Doch als er 14-jährig einen ersten grossen Entscheid für die Profikarriere treffen musste, war der Verstand stärker als das Herz. Gross war im Nachwuchs des EHC St. Moritz den meisten Teamkollegen nicht nur spielerisch, sondern auch körperlich überlegen: Als er mit 13 bei den U15 37 Tore in 19 Spiele erzielte (als Verteidiger!), wusste er: «Ich muss nun auf höchstem Level spielen.» Er ging nicht nach Davos, sondern zum EV Zug, weil dieser mit seiner damals neuen Nachwuchs-Academy um ihn warb – mit Erfolg.
Und nun, zehn Jahre später, schliesst sich der Kreis. Gross verteidigt beim HC Davos. Auch, weil er beim EVZ nach guten und harten Lehrjahren erneut an einen Punkt mit einem wichtigen Entscheid kam. Beim EVZ sah er keine Chance mehr auf eine Top-4-Rolle. Mit zwei Ausländern (es kam noch ein Dritter), Tobias Geisser und dem aufstrebenden Leon Muggli sah er mindestens vier Verteidiger in der Hierarchie vor sich.
Und dann war da noch die Erinnerung an den Abgang Josh Holdens vor einem Jahr, der den EVZ als Assistenztrainer Richtung Headcoach-Job in Davos verliess. Der Kanadier hatte dem jungen Verteidiger versprochen, ihn nicht zu vergessen. «Josh war in der Tat ein Faktor bei meinem Wechsel nach Davos», sagt Gross.
Mit 24 Jahren gilt er für einen Verteidiger immer noch als eher jung, in Davos dürfte sich entscheiden, in welche Richtung seine Karriere gehen wird. Bis 2026 hat Gross in Davos unterschrieben, er hat sich zwei klare Ziele gesetzt: Ein Spieler werden mit mehr Verantwortung, einer der kurz vor Spielschluss bei engem Spielstand auf dem Eis steht. Und erstmals ein Aufgebot von Nationaltrainer Patrick Fischer erhalten.
Dass aus Nico Gross einst ein Nationalspieler werden könnte, schien in seiner Zeit als Nachwuchsspieler mehr als nur eine Möglichkeit zu sein. 2014 beim EVZ angekommen, war er weiterhin seiner Zeit voraus: Mit 15 verteidigte er bereits in der U20, mit 16 spielte er seine erste Saison bei Zugs Swiss-League-Team.
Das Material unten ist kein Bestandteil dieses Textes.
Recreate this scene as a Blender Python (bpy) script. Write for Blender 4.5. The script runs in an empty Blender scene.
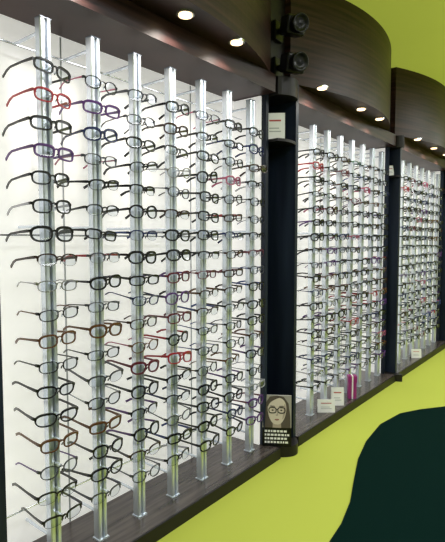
import bpy, math, random
from mathutils import Vector, Matrix
random.seed(33)
S=bpy.context.scene
S.view_settings.view_transform='Standard'
CZ=1.24   # eye height
# ------------------------------------------------------------------ materials
def mat(name,col,rough=.5,metal=0,emit=None,es=0,spec=None,coat=0):
    m=bpy.data.materials.new(name);m.use_nodes=True
    b=m.node_tree.nodes['Principled BSDF']
    b.inputs['Base Color'].default_value=(*col,1)
    b.inputs['Roughness'].default_value=rough
    b.inputs['Metallic'].default_value=metal
    if coat:b.inputs['Coat Weight'].default_value=coat
    if spec is not None:b.inputs['Specular IOR Level'].default_value=spec
    if emit:
        b.inputs['Emission Color'].default_value=(*emit,1);b.inputs['Emission Strength'].default_value=es
    return m
def noisy(name,c1,c2,scale,stretch,rough=.5,detail=6,metal=0,coat=0,es=0,spec=None,p0=.35,p1=.65):
    m=mat(name,c1,rough,metal,coat=coat,spec=spec);nt=m.node_tree;b=nt.nodes['Principled BSDF']
    tc=nt.nodes.new('ShaderNodeTexCoord');mp=nt.nodes.new('ShaderNodeMapping');mp.inputs['Scale'].default_value=stretch
    n=nt.nodes.new('ShaderNodeTexNoise');n.inputs['Scale'].default_value=scale;n.inputs['Detail'].default_value=detail
    r=nt.nodes.new('ShaderNodeValToRGB');r.color_ramp.elements[0].color=(*c1,1);r.color_ramp.elements[1].color=(*c2,1)
    r.color_ramp.elements[0].position=p0;r.color_ramp.elements[1].position=p1
    nt.links.new(tc.outputs['Object'],mp.inputs[0]);nt.links.new(mp.outputs[0],n.inputs['Vector'])
    nt.links.new(n.outputs['Fac'],r.inputs[0]);nt.links.new(r.outputs[0],b.inputs['Base Color'])
    if es:
        nt.links.new(r.outputs[0],b.inputs['Emission Color']);b.inputs['Emission Strength'].default_value=es
    return m
M={}
M['wood']=noisy('dark_wood_veneer',(.009,.004,.004),(.055,.024,.021),2.2,(1,1,26),.40,spec=.28,p0=.3,p1=.7)
M['cheek']=noisy('navy_black_laminate',(.006,.010,.022),(.015,.024,.046),4,(3,3,.3),.45,spec=.3)
M['ledge']=noisy('ledge_wood',(.035,.028,.028),(.09,.072,.068),5,(10,.6,1),.25)
M['ledgeedge']=mat('ledge_edge_dark',(.010,.008,.010),.45,spec=.3)
M['back']=noisy('lightbox_acrylic',(.77,.76,.74),(.83,.82,.80),2,(1,1,1),.6,es=.50)
M['alu']=mat('brushed_aluminium',(.74,.80,.90),.24,.65)
M['aludark']=mat('aluminium_groove',(.16,.18,.23),.4,.5)
M['chrome']=mat('chrome',(.75,.77,.80),.2,.8)
M['floor']=noisy('lime_floor',(.435,.495,.080),(.45,.51,.084),1,(1,1,1),.9,spec=.1)
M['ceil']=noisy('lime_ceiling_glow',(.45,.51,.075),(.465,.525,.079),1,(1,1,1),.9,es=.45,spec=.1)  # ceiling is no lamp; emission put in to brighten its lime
M['wall']=mat('lime_wall',(.47,.53,.05),.8)
M['darkwall']=mat('dark_wall',(.02,.018,.02),.6)
M['teal']=mat('dark_teal_overlay',(.0022,.0135,.0115),.95,spec=.03)  # colour of the flat graphic overlay shape
M['lamp']=mat('lamp_glow',(1,.9,.7),.5,emit=(1,.66,.36),es=4)
M['blk']=mat('black_plastic',(.003,.003,.004),.3,spec=.3)
M['white']=mat('white_card',(.86,.86,.88),.6)
M['plaster']=mat('wall_plaster',(.55,.55,.57),.8)
M['pink']=mat('pink_box',(.30,.02,.18),.4)
M['red']=mat('red_print',(.45,.05,.05),.5)
M['greyp']=mat('grey_card',(.4,.42,.45),.5)
M['skin']=mat('print_skin',(.66,.58,.52),.6)
M['shade']=mat('print_face_tone',(.42,.34,.30),.6)
M['lip']=mat('print_lips',(.30,.12,.11),.6)
M['hair']=mat('print_hair',(.09,.07,.06),.6)
M['photo']=mat('print_background',(.36,.34,.32),.6)
M['fillface']=mat('added_fill_face',(.9,.9,.9),.5,emit=(1,1,1),es=2)  # glowing face of the added ceiling fill panels
lm=bpy.data.materials.new('clear_lens');lm.use_nodes=True;nt=lm.node_tree;nt.nodes.clear()
o=nt.nodes.new('ShaderNodeOutputMaterial');mx=nt.nodes.new('ShaderNodeMixShader');tr=nt.nodes.new('ShaderNodeBsdfTransparent');gl=nt.nodes.new('ShaderNodeBsdfGlossy')
tr.inputs[0].default_value=(.86,.89,.94,1);gl.inputs['Roughness'].default_value=.04
fr=nt.nodes.new('ShaderNodeFresnel');fr.inputs[0].default_value=1.7
nt.links.new(fr.outputs[0],mx.inputs[0]);nt.links.new(tr.outputs[0],mx.inputs[1]);nt.links.new(gl.outputs[0],mx.inputs[2]);nt.links.new(mx.outputs[0],o.inputs[0])
FR=[('black',(.005,.005,.007),.25,0),('darkbrown',(.030,.012,.008),.25,0),('navy',(.008,.014,.07),.25,0),
    ('red',(.30,.010,.02),.3,0),('purple',(.08,.025,.15),.3,0),('gunmetal',(.07,.072,.085),.3,.6),('green',(.02,.07,.04),.3,0),
    ('pink',(.32,.07,.14),.3,0),('silver',(.35,.35,.37),.25,.8),('tortoise',(.10,.040,.015),.25,0),('clear_grey',(.30,.31,.35),.2,0),('burgundy',(.10,.008,.022),.3,0),('blue',(.02,.04,.17),.3,0)]
FM=[lm]+[mat('frame_'+n,c,r,mt,spec=.35) for n,c,r,mt in FR]
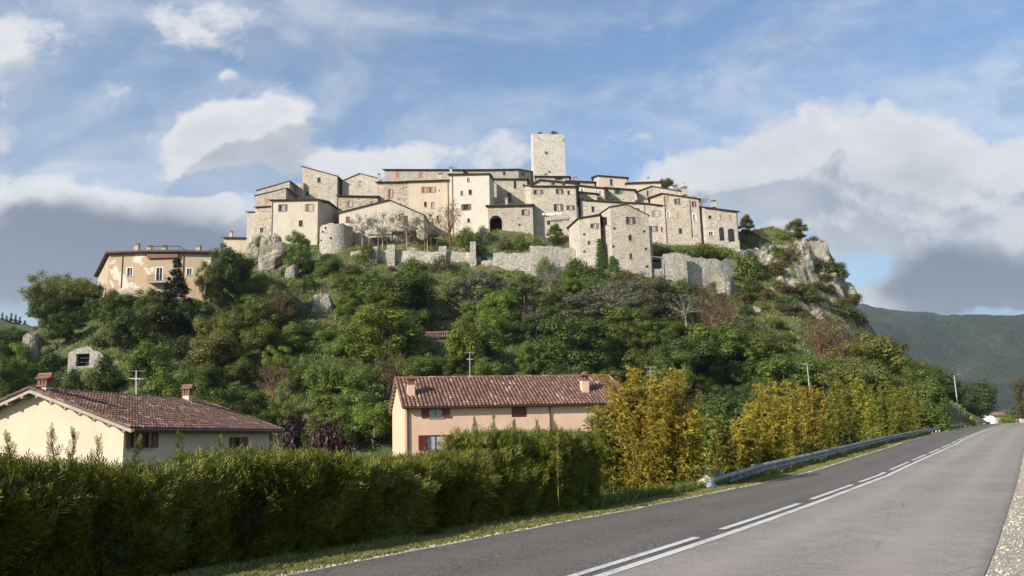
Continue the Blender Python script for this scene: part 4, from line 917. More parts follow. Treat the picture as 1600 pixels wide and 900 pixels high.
def shed(px0, px1, y0, y1, D, lab):
    a, b = W(px0, y0, D), W(px1, y0, D); zb = W(px0, y1, D).z - .6; org = Vector(((a.x + b.x) / 2, D, zb)); root = empty('lean_to_shed', org, lab, 'shed')
    mb = MB(org); mb.box8([(a.x, D - 1, a.z), (b.x, D - 1, a.z), (b.x, D + 1.5, a.z + .5), (a.x, D + 1.5, a.z + .5), (a.x, D - 1, a.z + .1), (b.x, D - 1, a.z + .1), (b.x, D + 1.5, a.z + .6), (a.x, D + 1.5, a.z + .6)]); mb.build('roof', M['eave'], root)
    mb = MB(org); mb.box(((a.x + b.x) / 2, D + 1.3, (a.z + zb) / 2), ((b.x - a.x) / 2, 0, 0), (0, .08, 0), (0, 0, (a.z - zb) / 2)); mb.build('back_wall', M['wood_dk'], root)
    for f in (0.03, .5, .97): x = a.x + (b.x - a.x) * f; mb = MB(org); mb.tube([(x, D - .9, zb), (x, D - .9, a.z)], .07, 6); mb.build('post', M['wood_tan'], root)
shed(577, 607, 369, 387, 155, 'dark open lean-to shed at the left of the white porch')
shed(664, 684, 371, 388, 155, 'dark open lean-to shed at the right of the white porch')
# white-framed loggia by the corner house
def loggia():
    D = 148.5; a, b = W(1017.5, 399.5, D), W(1036.5, 402, D); zb = W(1025, 420, D).z; org = Vector(((a.x + b.x) / 2, D, zb)); root = empty('pergola', org, 'white-framed pergola with railing tucked beside the tall corner house', 'pergola')
    mb = MB(org); mb.box8([a + Vector((0, 0, -.2)), b + Vector((0, 0, -.2)), b + Vector((0, 3, -.2)), a + Vector((0, 3, -.2)), a, b, b + Vector((0, 3, 0)), a + Vector((0, 3, 0))]); mb.build('roof', M['white'], root)
    for f in (.02, .82, .98): x = a.x + (b.x - a.x) * f; mb = MB(org); mb.tube([(x, D, zb), (x, D, a.z - .15)], .08, 6); mb.build('post', M['white'], root)
    mb = MB(org); mb.box(((a.x + b.x) / 2, D + 2.8, (a.z + zb) / 2 - .2), ((b.x - a.x) / 2, 0, 0), (0, .1, 0), (0, 0, (a.z - zb) / 2)); mb.build('back_wall', M['dark'], root)  # near-black back panel stands for the shade under the pergola
    mb = MB(org)
    for k in range(12): x = a.x + (b.x - a.x) * (k + .5) / 12; mb.tube([(x, D - .1, zb + .1), (x, D - .1, zb + 1.1)], .02, 4)
    mb.tube([(a.x, D - .1, zb + 1.1), (b.x, D - .1, zb + 1.1)], .03, 4); mb.build('railing', M['alu'], root)
loggia()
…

Um dem Traum von einer NHL-Karriere ein wenig näher zu kommen, wechselte er auf Anraten seines Agenten 17-jährig in die kanadische Juniorenliga nach Oshawa, einem Vorort Torontos. Drei Jahre blieb er. Er erlebte hautnah, dass in der Canadian Hockey League der Fokus eher auf den Spielen als den Trainings liegt – erst recht, wenn er das Erlebte mit seinen Erfahrungen beim EVZ verglich.
Zunächst lief alles nach Plan: Gross wurde 18-jährig von den New York Rangers gedraftet, zwei Mal durfte er danach vor der Saison im Haupt-Camp mit den Profis mittrainieren. Der nordamerikanische Traum ging aber nicht in Erfüllung. Mittlerweile hält keine NHL-Organisation mehr die Rechte an Gross.
20-jährig kehrte er zurück nach Zug, mit dem Selbstvertrauen des Leistungsträgers in Oshawa, der am Ende pro Spiel 20 Minuten aufs Eis durfte, Powerplay inklusive – die Umstellung im Team von Dan Tangnes hätte nicht grösser sein können. «Dan nahm mich hart ran, er wollte vor allem, dass ich defensiv besser werde, alles andere war nur noch ein Bonus.»
Gross weiss, dass dies keine Strafe seines Trainers war, sondern Vorbereitung auf die Realität der National League: «Die Liga ist mittlerweile so gut», sagt er, «wenn du defensiv nicht verhebst, stellt dich kein Trainer mehr auf.»